‘No one should feel comfortable with the results of this auction,’ says US Bankruptcy Judge Christopher Lopez over Infowars’ purported sale to Onion.
A US judge overseeing Alex Jones’ bankruptcy expressed skepticism over Thursday’s purported sale of Jones’ website Infowars to satire publication The Onion, according to the Associated Press.
While reports claimed Infowars was sold at auction to The Onion, US Bankruptcy Judge Christopher Lopez at an emergency hearing Thursday said he was concerned over how the auction was conducted, considering one of the parties bid $3.5 million while a court-appointed trustee admitted The Onion’s was not the highest bid.
Via the AP:
…[T]he judge in Jones’ bankruptcy case said Thursday that he had concerns about how the auction was conducted and ordered a hearing for next week after complaints by lawyers for Jones and a company affiliated with Jones that put in a $3.5 million bid.
[…]
At a court hearing Thursday afternoon in Houston, the trustee who oversaw the auction, Christopher Murray, acknowledged that The Onion did not have the highest bid but said it was a better deal overall because some of the Sandy Hook families agreed to forgo a portion of the sale proceeds to pay Jones’ other creditors.

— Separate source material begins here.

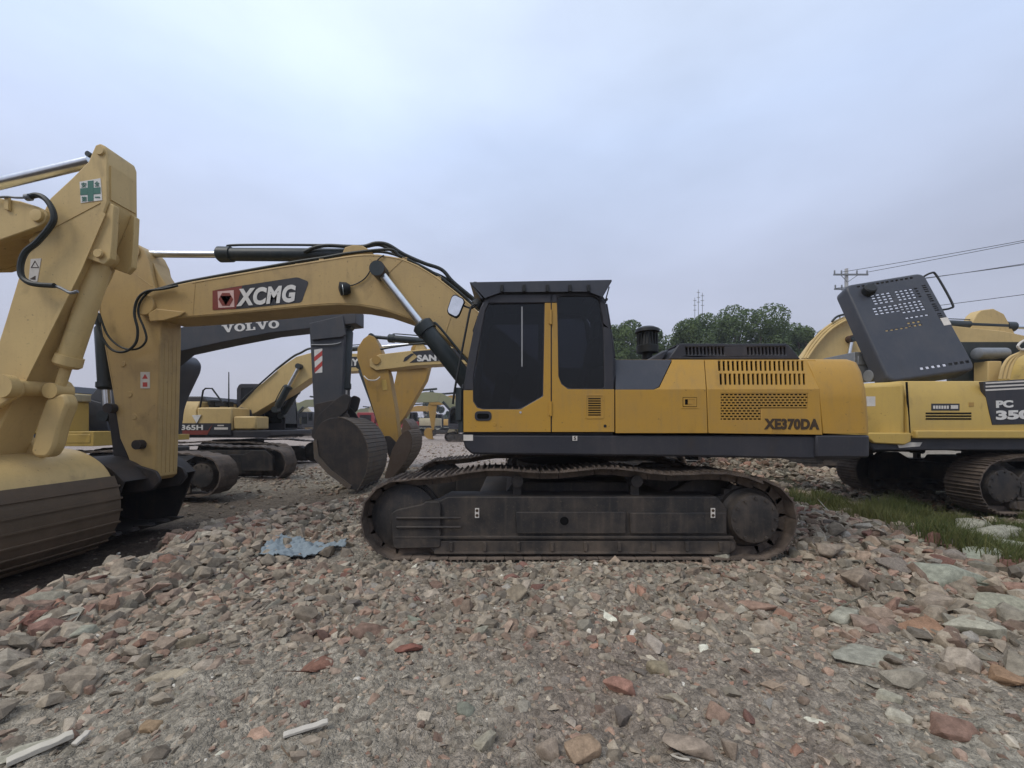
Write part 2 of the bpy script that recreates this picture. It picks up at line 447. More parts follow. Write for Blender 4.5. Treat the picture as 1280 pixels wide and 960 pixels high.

A lawyer for First United American Companies, which submitted the only other bid, argued the rules of the auction changed at the last minute, as Jones has repeatedly claimed.
Walter Cicack, an attorney for First United American Companies, told U.S. Bankruptcy Judge Christopher Lopez that Murray changed the auction process only days before, deciding not to hold a round Wednesday where parties could outbid each other. Sealed bids were submitted last week, and the trustee chose only from those, Cicack said.